Could the same really be said for Affleck and Cavill? Even if Jenkins’ 2020 sequel Wonder Woman 1984 was middling at best, it was still a better movie than 90% of DC’s output, and a rare chance to see the usually underplayed Pedro Pascal hamming it up to high heaven as baddie Maxwell Lord.

Gadot and director Patty Jenkins during the making of Wonder Woman.
Gadot and director Patty Jenkins during the making of Wonder Woman. Photograph: Clay Enos/Warner Bros/Kobal/REX/Shutterstock

When it comes down to it, Gadot is one of the greatest examples of nailed-on superhero casting since Christopher Reeve signed up to play Superman or Robert Downey Jr threw caution to the wind by taking on Marvel’s Tony Stark, AKA Iron Man. Which other costumed titans have found their perfect real-world cipher? Perhaps Chris Hemsworth as the celestially beefy yet self-effacing Thor, or Christian Bale as a devastatingly modern, darkly mature and messed-up Batman.

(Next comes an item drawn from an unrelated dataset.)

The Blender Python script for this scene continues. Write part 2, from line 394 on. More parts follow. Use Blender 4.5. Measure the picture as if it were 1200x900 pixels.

There have been previous examples of comic book superheroes crossing from one failed studio regime into a brave new world under fresh leadership – not least Ryan Reynolds and Hugh Jackman’s impending returns as Deadpool and Wolverine in the forthcoming Deadpool 3. But will Wonder Woman span the Snyder and Gunniverses with barely a whiff of a character shift, or will we see a completely new Diana in the new DC multiverse?

One thing seems certain: Gunn has seen fit to wipe the slate clean with stupendous determination and no shortage of self-confidence. If Gadot’s Wonder Woman is being kept on, we can only assume she will have a major part to play in the future of the new regime. I don’t see anyone complaining.